As an affordable alternative to traditional stock and bond trading, many people are turning to investing in penny stocks. These are stocks that are sold for less than $5 per share. Often, you’ll find smaller companies and start-ups in this space.

Penny stock investing so attractive because of the price and potential upside. Keep reading to learn more.

Consider Your Strategy

You always need a strategy for investing. This is because you never know when you’ll run into a stock with huge potential. To illustrate, Monster Beverage Corp. had shares worth $1.28 in 2004. Yet, by 2006, their shares were over the $100 mark.

That is an increase of over 7,800 percent. This is just one of many reasons why it is essential to invest properly and strategically. Remember, while there can be a huge upside, there is always a risk associated with investing as well.

Some of the stocks will have very little information. So, have a strategy in mind for what will cause you to buy and what will cause you to sell–and, stick to your strategy.

Don’t get caught up in a whirlwind of emotion. It is absolutely necessary to use your buy signals to guide your investment plans. Otherwise, you could lose money quickly and lose motivation to continue investing.

Forget About Dividends

Only use a specific amount of money set aside for investing. Remember, high risk also means high reward. That is not to say that penny stocks are 100 percent risky. That isn’t the case at all if you look at two former penny stocks, Apple and Monster Energy Corp.

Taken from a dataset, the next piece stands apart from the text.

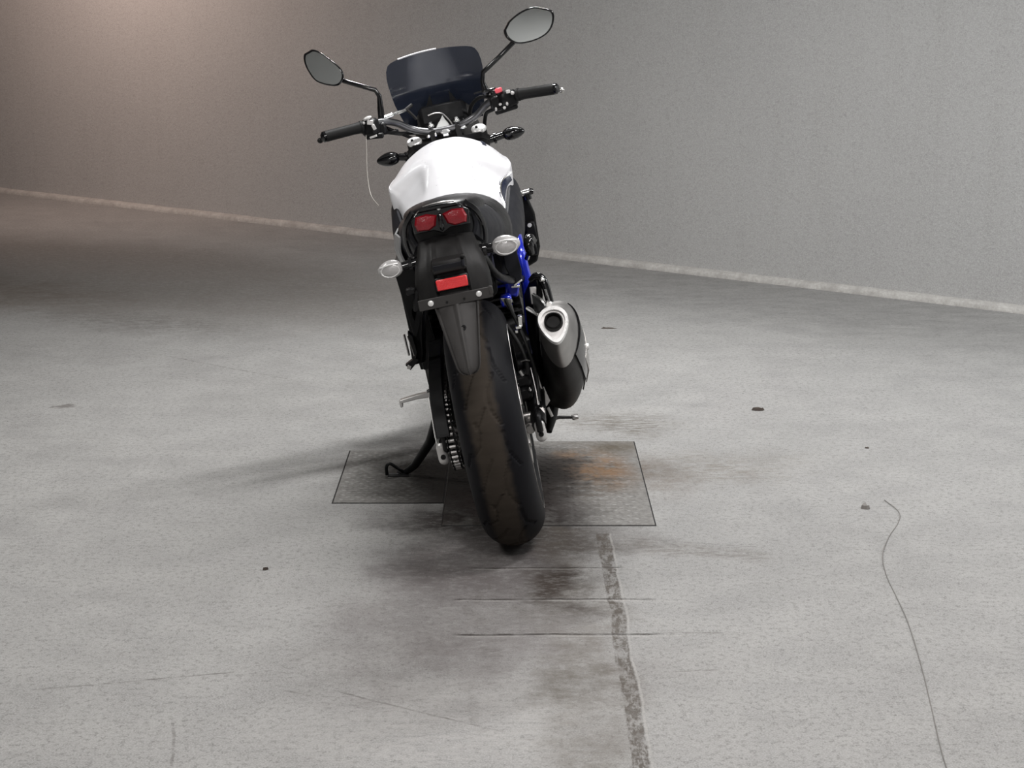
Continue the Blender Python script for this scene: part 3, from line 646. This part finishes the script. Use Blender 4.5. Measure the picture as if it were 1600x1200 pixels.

So, don’t look at dividends when considering your penny stock purchase. You want to focus instead on companies that have something to offer, that is in demand.

Look at Earnings

It’s so easy to get caught up in a new stock darling, but you must keep emotion out of investing. Instead, look at sales numbers, quarterly earnings, expert analysis and other hard figures that deal with facts and not emotion. Don’t pay attention to tips or rumors.

Even if you aren’t investing a lot of money, you still want to make a profit.

Set Limit Orders

During the course of the trading day, penny stock prices can fluctuate dramatically. That can feel like a bit of a rush, and it is. Nonetheless, you want to use limit orders and trade during the day.

Pick an entry price, then set your limit order. Moreover, set a downside limit when selling. If a day doesn’t hit any of your limits, you can wait until the next day that it does.

Have a Price Target

Depending on how aggressive you want to be, you might look at up to 50 or 100 percent gains as your target. You can even set it as low as 30 percent. Yet, you must have a sell target.

Penny stocks are not like traditional stocks. You don’t always want to buy and hold. Plus, it’s important not to get greedy–this is how people lose a lot of money.

Once the stock hits your price target, it is time to sell. This way, you can protect your gains.

In Conclusion

There isn’t any question that you can make a lot of money in penny stocks. You just have to focus on your strategy and make fact-based decisions.